→ **Problem to solve**: The entire listing is to be repeated verbatim.

→ **Given information**:

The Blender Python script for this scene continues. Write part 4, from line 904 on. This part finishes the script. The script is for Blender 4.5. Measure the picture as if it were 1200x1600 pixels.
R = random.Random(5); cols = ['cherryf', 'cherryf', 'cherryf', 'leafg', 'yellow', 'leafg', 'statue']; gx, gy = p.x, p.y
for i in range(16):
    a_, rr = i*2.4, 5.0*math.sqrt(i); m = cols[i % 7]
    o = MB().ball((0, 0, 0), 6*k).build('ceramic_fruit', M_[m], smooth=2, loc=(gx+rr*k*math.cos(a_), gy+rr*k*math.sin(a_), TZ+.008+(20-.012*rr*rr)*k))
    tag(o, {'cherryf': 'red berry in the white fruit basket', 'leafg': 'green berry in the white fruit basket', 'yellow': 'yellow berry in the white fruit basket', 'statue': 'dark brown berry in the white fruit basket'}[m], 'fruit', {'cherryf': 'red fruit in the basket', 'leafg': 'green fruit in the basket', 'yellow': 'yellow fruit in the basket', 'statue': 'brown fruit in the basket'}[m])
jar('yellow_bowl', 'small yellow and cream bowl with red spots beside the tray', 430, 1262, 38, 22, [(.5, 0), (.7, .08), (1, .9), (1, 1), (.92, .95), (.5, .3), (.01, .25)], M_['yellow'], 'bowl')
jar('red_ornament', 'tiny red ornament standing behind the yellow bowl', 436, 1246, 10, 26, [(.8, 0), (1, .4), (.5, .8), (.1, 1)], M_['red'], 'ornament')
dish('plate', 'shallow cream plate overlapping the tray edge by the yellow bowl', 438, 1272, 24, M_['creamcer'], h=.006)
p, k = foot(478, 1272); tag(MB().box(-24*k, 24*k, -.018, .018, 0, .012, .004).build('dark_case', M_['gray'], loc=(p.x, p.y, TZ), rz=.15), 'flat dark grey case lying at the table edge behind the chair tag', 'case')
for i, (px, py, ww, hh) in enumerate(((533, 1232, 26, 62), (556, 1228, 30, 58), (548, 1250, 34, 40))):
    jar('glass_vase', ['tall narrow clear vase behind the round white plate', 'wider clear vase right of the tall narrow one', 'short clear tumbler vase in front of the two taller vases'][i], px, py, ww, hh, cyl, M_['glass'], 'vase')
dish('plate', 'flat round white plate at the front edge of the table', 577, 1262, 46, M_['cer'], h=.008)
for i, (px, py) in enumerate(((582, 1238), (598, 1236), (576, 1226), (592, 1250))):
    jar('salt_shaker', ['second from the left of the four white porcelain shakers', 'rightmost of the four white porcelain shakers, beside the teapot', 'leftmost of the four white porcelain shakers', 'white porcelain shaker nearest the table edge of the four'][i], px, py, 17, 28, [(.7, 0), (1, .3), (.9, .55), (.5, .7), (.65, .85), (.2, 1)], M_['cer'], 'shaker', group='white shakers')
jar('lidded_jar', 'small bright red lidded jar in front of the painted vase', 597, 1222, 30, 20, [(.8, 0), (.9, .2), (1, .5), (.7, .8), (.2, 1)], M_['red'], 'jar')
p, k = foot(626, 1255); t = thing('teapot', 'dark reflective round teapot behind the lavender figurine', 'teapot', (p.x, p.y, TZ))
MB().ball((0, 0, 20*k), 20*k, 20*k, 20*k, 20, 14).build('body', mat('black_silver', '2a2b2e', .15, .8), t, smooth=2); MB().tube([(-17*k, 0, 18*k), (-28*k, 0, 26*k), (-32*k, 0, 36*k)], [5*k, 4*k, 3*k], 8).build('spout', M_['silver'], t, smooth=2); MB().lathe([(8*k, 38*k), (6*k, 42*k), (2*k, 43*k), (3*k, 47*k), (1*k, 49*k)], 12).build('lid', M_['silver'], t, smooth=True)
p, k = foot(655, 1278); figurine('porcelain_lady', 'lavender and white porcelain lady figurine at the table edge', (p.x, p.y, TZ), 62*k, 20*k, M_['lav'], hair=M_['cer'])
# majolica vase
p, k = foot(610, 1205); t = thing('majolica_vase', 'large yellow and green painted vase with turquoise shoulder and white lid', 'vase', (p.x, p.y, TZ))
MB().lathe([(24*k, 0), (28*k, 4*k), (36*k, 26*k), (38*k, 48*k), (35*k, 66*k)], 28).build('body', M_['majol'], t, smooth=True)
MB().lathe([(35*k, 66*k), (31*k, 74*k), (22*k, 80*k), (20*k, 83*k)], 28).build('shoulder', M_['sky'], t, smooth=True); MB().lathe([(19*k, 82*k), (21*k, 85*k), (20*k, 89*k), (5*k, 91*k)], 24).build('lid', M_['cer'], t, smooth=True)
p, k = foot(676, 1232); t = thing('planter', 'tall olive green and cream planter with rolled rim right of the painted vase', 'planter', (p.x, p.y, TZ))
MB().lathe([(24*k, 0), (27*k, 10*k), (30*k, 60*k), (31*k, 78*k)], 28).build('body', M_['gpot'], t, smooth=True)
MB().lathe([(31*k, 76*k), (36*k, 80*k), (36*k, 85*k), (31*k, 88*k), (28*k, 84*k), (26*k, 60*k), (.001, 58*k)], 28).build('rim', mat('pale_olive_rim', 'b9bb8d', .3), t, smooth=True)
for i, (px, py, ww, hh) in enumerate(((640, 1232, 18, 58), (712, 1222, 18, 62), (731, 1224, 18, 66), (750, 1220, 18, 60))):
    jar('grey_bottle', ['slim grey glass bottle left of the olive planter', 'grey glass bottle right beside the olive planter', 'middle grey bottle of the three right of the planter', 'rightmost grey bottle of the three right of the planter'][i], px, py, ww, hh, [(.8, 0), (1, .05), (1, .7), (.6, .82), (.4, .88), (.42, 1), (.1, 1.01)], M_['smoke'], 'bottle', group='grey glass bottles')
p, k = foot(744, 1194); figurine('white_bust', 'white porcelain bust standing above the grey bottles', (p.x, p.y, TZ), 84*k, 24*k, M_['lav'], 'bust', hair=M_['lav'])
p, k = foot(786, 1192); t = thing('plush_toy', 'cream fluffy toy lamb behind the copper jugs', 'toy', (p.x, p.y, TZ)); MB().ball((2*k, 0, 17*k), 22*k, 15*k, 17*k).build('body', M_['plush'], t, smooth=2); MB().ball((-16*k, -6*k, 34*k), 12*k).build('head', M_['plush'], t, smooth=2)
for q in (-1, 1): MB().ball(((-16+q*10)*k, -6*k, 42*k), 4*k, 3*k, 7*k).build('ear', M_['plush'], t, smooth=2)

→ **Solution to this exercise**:
The Blender Python script for this scene continues. Write part 4, from line 904 on. This part finishes the script. The script is for Blender 4.5. Measure the picture as if it were 1200x1600 pixels.
R = random.Random(5); cols = ['cherryf', 'cherryf', 'cherryf', 'leafg', 'yellow', 'leafg', 'statue']; gx, gy = p.x, p.y
for i in range(16):
    a_, rr = i*2.4, 5.0*math.sqrt(i); m = cols[i % 7]
    o = MB().ball((0, 0, 0), 6*k).build('ceramic_fruit', M_[m], smooth=2, loc=(gx+rr*k*math.cos(a_), gy+rr*k*math.sin(a_), TZ+.008+(20-.012*rr*rr)*k))
    tag(o, {'cherryf': 'red berry in the white fruit basket', 'leafg': 'green berry in the white fruit basket', 'yellow': 'yellow berry in the white fruit basket', 'statue': 'dark brown berry in the white fruit basket'}[m], 'fruit', {'cherryf': 'red fruit in the basket', 'leafg': 'green fruit in the basket', 'yellow': 'yellow fruit in the basket', 'statue': 'brown fruit in the basket'}[m])
jar('yellow_bowl', 'small yellow and cream bowl with red spots beside the tray', 430, 1262, 38, 22, [(.5, 0), (.7, .08), (1, .9), (1, 1), (.92, .95), (.5, .3), (.01, .25)], M_['yellow'], 'bowl')
jar('red_ornament', 'tiny red ornament standing behind the yellow bowl', 436, 1246, 10, 26, [(.8, 0), (1, .4), (.5, .8), (.1, 1)], M_['red'], 'ornament')
dish('plate', 'shallow cream plate overlapping the tray edge by the yellow bowl', 438, 1272, 24, M_['creamcer'], h=.006)
p, k = foot(478, 1272); tag(MB().box(-24*k, 24*k, -.018, .018, 0, .012, .004).build('dark_case', M_['gray'], loc=(p.x, p.y, TZ), rz=.15), 'flat dark grey case lying at the table edge behind the chair tag', 'case')
for i, (px, py, ww, hh) in enumerate(((533, 1232, 26, 62), (556, 1228, 30, 58), (548, 1250, 34, 40))):
    jar('glass_vase', ['tall narrow clear vase behind the round white plate', 'wider clear vase right of the tall narrow one', 'short clear tumbler vase in front of the two taller vases'][i], px, py, ww, hh, cyl, M_['glass'], 'vase')
dish('plate', 'flat round white plate at the front edge of the table', 577, 1262, 46, M_['cer'], h=.008)
for i, (px, py) in enumerate(((582, 1238), (598, 1236), (576, 1226), (592, 1250))):
    jar('salt_shaker', ['second from the left of the four white porcelain shakers', 'rightmost of the four white porcelain shakers, beside the teapot', 'leftmost of the four white porcelain shakers', 'white porcelain shaker nearest the table edge of the four'][i], px, py, 17, 28, [(.7, 0), (1, .3), (.9, .55), (.5, .7), (.65, .85), (.2, 1)], M_['cer'], 'shaker', group='white shakers')
jar('lidded_jar', 'small bright red lidded jar in front of the painted vase', 597, 1222, 30, 20, [(.8, 0), (.9, .2), (1, .5), (.7, .8), (.2, 1)], M_['red'], 'jar')
p, k = foot(626, 1255); t = thing('teapot', 'dark reflective round teapot behind the lavender figurine', 'teapot', (p.x, p.y, TZ))
MB().ball((0, 0, 20*k), 20*k, 20*k, 20*k, 20, 14).build('body', mat('black_silver', '2a2b2e', .15, .8), t, smooth=2); MB().tube([(-17*k, 0, 18*k), (-28*k, 0, 26*k), (-32*k, 0, 36*k)], [5*k, 4*k, 3*k], 8).build('spout', M_['silver'], t, smooth=2); MB().lathe([(8*k, 38*k), (6*k, 42*k), (2*k, 43*k), (3*k, 47*k), (1*k, 49*k)], 12).build('lid', M_['silver'], t, smooth=True)
p, k = foot(655, 1278); figurine('porcelain_lady', 'lavender and white porcelain lady figurine at the table edge', (p.x, p.y, TZ), 62*k, 20*k, M_['lav'], hair=M_['cer'])
# majolica vase
p, k = foot(610, 1205); t = thing('majolica_vase', 'large yellow and green painted vase with turquoise shoulder and white lid', 'vase', (p.x, p.y, TZ))
MB().lathe([(24*k, 0), (28*k, 4*k), (36*k, 26*k), (38*k, 48*k), (35*k, 66*k)], 28).build('body', M_['majol'], t, smooth=True)
MB().lathe([(35*k, 66*k), (31*k, 74*k), (22*k, 80*k), (20*k, 83*k)], 28).build('shoulder', M_['sky'], t, smooth=True); MB().lathe([(19*k, 82*k), (21*k, 85*k), (20*k, 89*k), (5*k, 91*k)], 24).build('lid', M_['cer'], t, smooth=True)
p, k = foot(676, 1232); t = thing('planter', 'tall olive green and cream planter with rolled rim right of the painted vase', 'planter', (p.x, p.y, TZ))
MB().lathe([(24*k, 0), (27*k, 10*k), (30*k, 60*k), (31*k, 78*k)], 28).build('body', M_['gpot'], t, smooth=True)
MB().lathe([(31*k, 76*k), (36*k, 80*k), (36*k, 85*k), (31*k, 88*k), (28*k, 84*k), (26*k, 60*k), (.001, 58*k)], 28).build('rim', mat('pale_olive_rim', 'b9bb8d', .3), t, smooth=True)
for i, (px, py, ww, hh) in enumerate(((640, 1232, 18, 58), (712, 1222, 18, 62), (731, 1224, 18, 66), (750, 1220, 18, 60))):
    jar('grey_bottle', ['slim grey glass bottle left of the olive planter', 'grey glass bottle right beside the olive planter', 'middle grey bottle of the three right of the planter', 'rightmost grey bottle of the three right of the planter'][i], px, py, ww, hh, [(.8, 0), (1, .05), (1, .7), (.6, .82), (.4, .88), (.42, 1), (.1, 1.01)], M_['smoke'], 'bottle', group='grey glass bottles')
p, k = foot(744, 1194); figurine('white_bust', 'white porcelain bust standing above the grey bottles', (p.x, p.y, TZ), 84*k, 24*k, M_['lav'], 'bust', hair=M_['lav'])
p, k = foot(786, 1192); t = thing('plush_toy', 'cream fluffy toy lamb behind the copper jugs', 'toy', (p.x, p.y, TZ)); MB().ball((2*k, 0, 17*k), 22*k, 15*k, 17*k).build('body', M_['plush'], t, smooth=2); MB().ball((-16*k, -6*k, 34*k), 12*k).build('head', M_['plush'], t, smooth=2)
for q in (-1, 1): MB().ball(((-16+q*10)*k, -6*k, 42*k), 4*k, 3*k, 7*k).build('ear', M_['plush'], t, smooth=2)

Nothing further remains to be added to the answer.